Book Review: The Black Arrow

Did you know Robert Louis Stevenson wrote more than Kidnapped, Treasure Island, and Dr. Jekyll and Mr. Hyde? I love his other writings, so when I saw The Black Arrow at a used-book sale, I snatched it up. It sat on my shelf for a few years, however, until I recently found myself in between books and trying to choose my next read. The Black Arrow called my name again, and down it came.

I read it in two days. And I’m so glad I did.

War is raging–and lords are changing–between the Lancasters and the Yorks in the War of the Roses when 18-year-old Richard Shelton learns from a vigilante group that the knight who raised him may be the man who murdered his father. Torn between loyalty to his friends and a duty to vengeance, Shelton begins a journey for the truth that leads him to both the most faithful companions and the most devious enemies.

In other words, Robin Hood meets King Arthur, with a dash of Shakespeare.

I loved this book for three main reasons: its plot, its details, and its main character. While the book starts with a clear hook (preparations for a nearby battle) and quickly introduces promising intrigue (an assassination claimed by a vigilante group, followed by a message hinting at the murder of Shelton’s father), the older writing style and Shakespearean dialogue made it hard for me to fully connect to the story’s events.

Within a few chapters, however, I was locked in and committed to the rest of the book, whether I liked it or not. Adrenaline-pumping escapes, inter-character (and intra-character) conflict, private and national plots that deepen with every twist—Stevenson proves himself a master storyteller by weaving multiple layers of tension throughout the story and maintaining that tension until the very end. (I’m thankful I had a quiet day and could read most of the book in one sitting—I could not tear myself away!) I got a thrilling ride with a fully satisfying ending.
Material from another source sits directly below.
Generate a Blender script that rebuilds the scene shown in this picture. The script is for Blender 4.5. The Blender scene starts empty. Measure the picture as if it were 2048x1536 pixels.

Along with its gripping plot, this book won me with its rich details. I love details—as long as they don’t bog down the narrative—because they’re what brings the story to life in my imagination while keeping things credible for my realistic-skeptic side. Stevenson’s tidy descriptions of the landscapes, buildings, and people grounded me in every setting and gave my inner eye plenty of fodder to picture everything that went on.

And the historical details. I mean, come on, who wouldn’t eat up all the juicy depictions of the weapons, armor, wardrobe, religious practices, furniture, politics, and skirmish strategies of late-medieval England? (No? Just me? Okay then.) This book is as good as a history textbook for presenting everyday life—and then some—for a variety of classes in the Middle Ages. Even if I weren’t working on a medieval novel myself, I would still praise the thorough details and remarkable lifelikeness of this historical fiction.

Apart from the plot and details, all mechanics of good storytelling, what stood out to me from the story itself was the main character. Richard Shelton isn’t perfect and makes plenty of mistakes, but he learns from his experiences, and throughout the entire book—even at the end, after all he’s seen—he maintains a heart of compassion and mercy that sets him apart from the rest of the cast. He’s once called naïve for his trusting nature and open character, but there’s no guile in him whatsoever, and he genuinely, consistently seeks to do what’s right and honorable. In what he does as much as what he doesn’t do, Shelton makes a very positive role model for all readers.

My only warning for young or sensitive readers is the amount of death in the book. Lots of characters die, though few of them are named characters and none of the deaths are described in detail. In fact, it surprised me how briefly most of these deaths were mentioned and passed over. Shelton and another character argue after he kills a man who refused to shoot them, but otherwise even the main character shows little response to the deaths he causes. This matter-of-fact treatment is no doubt realistic to the times but may trouble some readers.

The only other possible hang-ups come from the writing itself. Thankfully Stevenson crafted his prose in the style of his time (late 1800s), but all the dialogue takes place in pre-Elizabethan English. Having read both Shakespeare and the King James Version of the Bible (and just came off The Canterbury Tales), I understood most of the expressions and grammatical differences, but unprepared readers may have a harder time.

Stevenson also uses multiple names for several characters, in the narrative as well as the dialogue: first name, last name, nickname, title, etc. For the most part I could keep everyone straight, but once or twice I had to flip back some pages or chapters to make sure I was reading about the same character.

In short, don’t let the boy in pantyhose on the cover turn you away. The Black Arrow offers a coming-of-age adventure with non-stop action, quick-witted humor, light romance, and good morals perfect for readers of G. A. Henty or Rosemary Sutcliff, or any fan of the Middle Ages. This book is my new favorite gem of lesser-known classics, and I’m proud to have it on my bookshelf.